Monólogo 3. Se tiver que contar uma mentira, não conte uma pequena, conte uma mentira bem grande;

       E aí a raposa começou a traçar suas estratégias, já que estava definido o Objetivo: devorar todas as galinhas.

       Daí nossa primeira lição: um objetivo ou uma meta só existem se houver um problema a resolver. Um problema explicitado, Viu?! A fome ou a vontade de comer!

       E estratégias só podem ser estabelecidas depois que o objetivo é definido e aceito! Concordam?

       E, como a raposa não era burra, achou o otário imediatamente: O Pintinho Ingênuo.

       Fez cair uma chuva sobre ele e jogou-lhe uma pedra na cabeça que se transformou num imenso galo, enquanto uma voz lhe sussurrava por trás da cerca: ‘o céu está caindo sobre sua cabeça. Corra e vá avisar aos outros’.

       Mas depressa que imediatamente, o otário, ou melhor o pintinho saiu em desabalada carreira, gritando a plenos pulmões, que o céu estava despencando sobre todos eles. 

       Até se topar com a enorme pança do Dr. Galo, que o acolheu, mandou que as galinhas lhe colocassem um emplastro na cabeça e aconselhou a todos que voltassem ao trabalho.

       Nessa primeira, a raposa perdeu, mas isso não iria ficar assim.

       Plantou-se ela em cima da cerca, num lugar estratégico e jogou uma pedra na cabeça do Dr. Galo, que caiu desacordado.

Monólogo 4. Destrua a confiança do povo nos seus chefes;

Monologo 5. Através da bajulação qualquer simplório pode se achar um grande líder, como Doriana ou como o pintinho otário;

       Agora é só começar a boataria: o Dr. Galo está velho. Ele é grosso. Não tem condições de dirigir o galinheiro em tempos de cólera, tá ficando gagá...

       No salão de beleza era só no que se falava. Nos botequins, todos os pinguços estavam de acordo.

       O Intelectual Peru chegou até a fazer uma preleção sobre o Mito da Caverna para mostrar suas verdades e, no entanto, esqueceu que o Mito da Caverna de Platão é na verdade quase uma premonição da Televisão, já que as pessoas viam o mundo através de sombras causadas por uma luminosidade às suas costas. E, dessa maneira, as pessoas dentro da caverna, interpretavam a vida pelas sombras da luminosidade que viam e não pela visão real. (A não ser que haja outro, esse é o Mito da Caverna que conheço!)

       Que engraçado!

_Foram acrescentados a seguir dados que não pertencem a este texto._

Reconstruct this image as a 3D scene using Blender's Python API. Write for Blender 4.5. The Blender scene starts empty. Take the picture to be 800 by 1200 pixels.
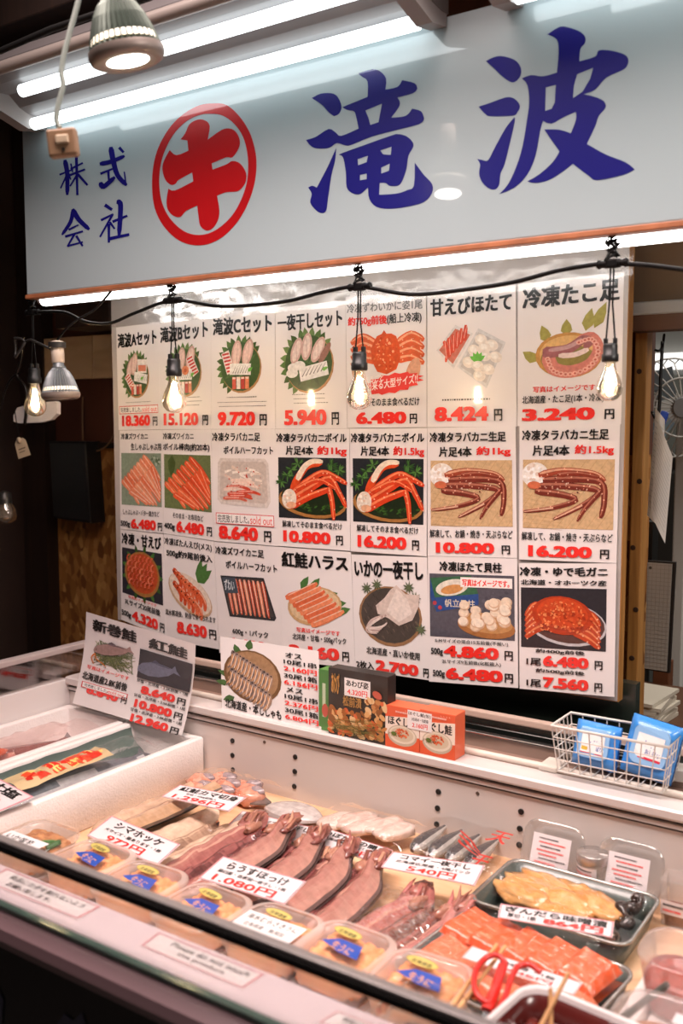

Alguém viu um pinto cantar e pensou que era um galo.

       Mas, enfim, tudo terminou como a raposa queria.

       O Pintinho Ingênuo se tornou o grande líder, convencido pelos puxa-sacos, e sob os conselhos úteis da Raposa.

       Foi encontrada uma antiga caverna úmida e escura para onde todos os galináceos foram tangidos, para se livrarem do coron ou melhor, dos pedaços de céu, caindo sobre suas cabeças.

       Escaparam apenas alguns, apanhados pelo vírus corona, antes de fugirem.

       E, a senhora Raposa, esperta e inteligente como ela só, refestelada na entrada da caverna, conseguiu se banquetear, todos os dias, sem se preocupar mais com bobagens.

       Agora me digam uma coisa: vocês que conhecem os filmes de Disney, podem me perguntar: Tem certeza que esse filmezinho, é um filmezinho de Disney?

       O filme não faz sentido com a ética de Walt Disney. O mal não pode vencer o bem! Nunca!

       Vejamos o último dos monólogos da raposa:

Monólogo 6. Quem disse que a estória tem que acabar bem para as galinhas? A Ética?

Monólogo 7. As coisas sempre acabam mal para quem acredita em boatos.        Obrigado Walt Disney por me ter dado a base de escrever mais essa lição, tão apropriada aos dias de hoje.